La vigilance institutionnelle est celle du pouvoir : au Moyen Âge, l’organisation de la sécurité nocturne des villes passait par le crieur qui usait de la formule rituelle popularisée aujourd’hui au cinéma et dans les BD « Dormez, braves gens, il est minuit et tout va bien ». Trop de vigilance institutionnelle corsète le libre-arbitre. La citoyenneté est encadrée, guidée. Elle est faite de consignes comme « éviter de prendre la route ». Ni expliquée, ni justifiée elle perd en crédibilité. Pour réussir, elle compte sur l’abandon du consentement : je n’ai pas besoin de peser le pour et le contre puisqu’il m’est dit ce que, raisonnablement, je peux faire. La parole des médias publics est experte : je mets ma vigilance en roue-libre. Il neige en décembre : je dois être vigilant. L’aurais-je été sans les appels à la vigilance ?
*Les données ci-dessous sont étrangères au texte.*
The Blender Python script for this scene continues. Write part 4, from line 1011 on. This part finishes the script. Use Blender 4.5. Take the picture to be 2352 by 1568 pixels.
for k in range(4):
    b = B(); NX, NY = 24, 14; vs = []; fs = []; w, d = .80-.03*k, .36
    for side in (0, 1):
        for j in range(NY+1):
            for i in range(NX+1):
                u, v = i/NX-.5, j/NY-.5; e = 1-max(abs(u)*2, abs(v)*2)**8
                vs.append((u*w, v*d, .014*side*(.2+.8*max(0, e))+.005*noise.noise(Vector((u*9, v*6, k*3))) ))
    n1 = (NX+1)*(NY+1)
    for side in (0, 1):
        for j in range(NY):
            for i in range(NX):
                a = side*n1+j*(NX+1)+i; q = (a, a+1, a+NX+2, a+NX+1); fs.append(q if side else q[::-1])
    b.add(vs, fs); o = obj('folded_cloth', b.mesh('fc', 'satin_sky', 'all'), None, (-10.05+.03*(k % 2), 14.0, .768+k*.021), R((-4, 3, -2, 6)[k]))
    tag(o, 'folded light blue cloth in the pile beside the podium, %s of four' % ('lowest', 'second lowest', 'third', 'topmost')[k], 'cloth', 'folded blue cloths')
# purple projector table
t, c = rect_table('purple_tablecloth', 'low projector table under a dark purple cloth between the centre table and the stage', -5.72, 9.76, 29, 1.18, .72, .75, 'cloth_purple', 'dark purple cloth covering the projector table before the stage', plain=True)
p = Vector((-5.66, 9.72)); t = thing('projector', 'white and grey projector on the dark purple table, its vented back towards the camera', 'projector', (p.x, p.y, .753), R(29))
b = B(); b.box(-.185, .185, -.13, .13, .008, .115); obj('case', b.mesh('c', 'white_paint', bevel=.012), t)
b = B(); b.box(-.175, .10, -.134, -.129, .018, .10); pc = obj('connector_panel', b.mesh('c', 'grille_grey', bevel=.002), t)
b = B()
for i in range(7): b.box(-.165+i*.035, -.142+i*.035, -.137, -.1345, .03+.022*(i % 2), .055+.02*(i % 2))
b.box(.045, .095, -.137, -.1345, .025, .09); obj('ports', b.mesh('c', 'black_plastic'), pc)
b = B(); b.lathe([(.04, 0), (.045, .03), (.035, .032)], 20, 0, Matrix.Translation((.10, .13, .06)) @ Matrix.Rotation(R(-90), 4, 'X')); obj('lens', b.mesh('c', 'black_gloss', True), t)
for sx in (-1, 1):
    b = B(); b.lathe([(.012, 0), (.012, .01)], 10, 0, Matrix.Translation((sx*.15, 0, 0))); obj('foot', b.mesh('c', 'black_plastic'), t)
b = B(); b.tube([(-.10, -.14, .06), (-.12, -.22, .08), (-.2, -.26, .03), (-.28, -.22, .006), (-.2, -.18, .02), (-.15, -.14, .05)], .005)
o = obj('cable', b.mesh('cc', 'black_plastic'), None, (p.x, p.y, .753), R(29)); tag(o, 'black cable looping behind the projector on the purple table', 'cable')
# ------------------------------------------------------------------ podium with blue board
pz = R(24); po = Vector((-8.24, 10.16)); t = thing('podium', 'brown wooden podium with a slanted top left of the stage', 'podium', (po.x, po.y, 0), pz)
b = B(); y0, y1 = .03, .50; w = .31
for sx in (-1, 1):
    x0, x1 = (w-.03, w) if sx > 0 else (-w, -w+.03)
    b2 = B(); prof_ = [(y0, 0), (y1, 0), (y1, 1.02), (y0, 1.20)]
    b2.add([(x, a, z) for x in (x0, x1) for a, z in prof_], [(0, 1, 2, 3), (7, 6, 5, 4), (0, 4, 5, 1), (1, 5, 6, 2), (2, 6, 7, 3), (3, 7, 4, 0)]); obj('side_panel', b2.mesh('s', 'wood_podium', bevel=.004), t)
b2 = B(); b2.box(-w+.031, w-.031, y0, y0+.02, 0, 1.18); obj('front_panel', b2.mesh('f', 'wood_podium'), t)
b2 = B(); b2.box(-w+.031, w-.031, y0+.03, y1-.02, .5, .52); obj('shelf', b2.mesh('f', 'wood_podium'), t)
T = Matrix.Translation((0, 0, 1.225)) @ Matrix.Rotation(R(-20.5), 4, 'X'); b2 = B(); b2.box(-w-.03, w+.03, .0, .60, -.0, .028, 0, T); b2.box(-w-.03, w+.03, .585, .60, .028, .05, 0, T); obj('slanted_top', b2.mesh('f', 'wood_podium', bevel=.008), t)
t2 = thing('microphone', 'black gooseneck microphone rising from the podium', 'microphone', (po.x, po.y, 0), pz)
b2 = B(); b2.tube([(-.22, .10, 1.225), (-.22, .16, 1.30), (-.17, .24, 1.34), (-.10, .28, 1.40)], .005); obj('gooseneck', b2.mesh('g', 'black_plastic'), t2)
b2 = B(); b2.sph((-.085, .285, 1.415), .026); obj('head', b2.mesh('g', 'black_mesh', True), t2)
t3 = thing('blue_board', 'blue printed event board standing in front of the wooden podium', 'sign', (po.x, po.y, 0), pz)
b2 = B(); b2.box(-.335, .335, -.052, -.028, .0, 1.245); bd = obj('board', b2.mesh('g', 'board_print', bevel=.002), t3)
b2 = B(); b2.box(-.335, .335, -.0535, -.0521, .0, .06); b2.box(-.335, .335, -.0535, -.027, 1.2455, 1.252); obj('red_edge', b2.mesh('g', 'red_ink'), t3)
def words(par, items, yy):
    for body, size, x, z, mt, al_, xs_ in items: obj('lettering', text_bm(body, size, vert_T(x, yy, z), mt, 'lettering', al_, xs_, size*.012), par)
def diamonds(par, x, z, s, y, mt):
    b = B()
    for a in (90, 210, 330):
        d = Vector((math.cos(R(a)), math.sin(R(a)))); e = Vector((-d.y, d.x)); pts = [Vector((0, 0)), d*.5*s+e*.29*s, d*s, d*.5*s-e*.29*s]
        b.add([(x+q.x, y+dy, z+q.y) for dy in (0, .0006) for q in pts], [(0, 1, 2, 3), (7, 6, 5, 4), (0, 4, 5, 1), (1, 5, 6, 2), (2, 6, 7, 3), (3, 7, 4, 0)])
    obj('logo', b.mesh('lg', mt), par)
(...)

L’excès de vigilance est le paradoxe des sociétés complexes : la précaution a supplanté la prévention. Dommage pour le progrès des uns et l’éducation de tous. Un nouveau principe citoyen à définir et à conceptualiser : être en veille quant à la vigilance. Aux usagers (de la route…) il est prescrit de… ; aux citoyens, il serait expliqué les risques et les enjeux. Deux rhétoriques en tension.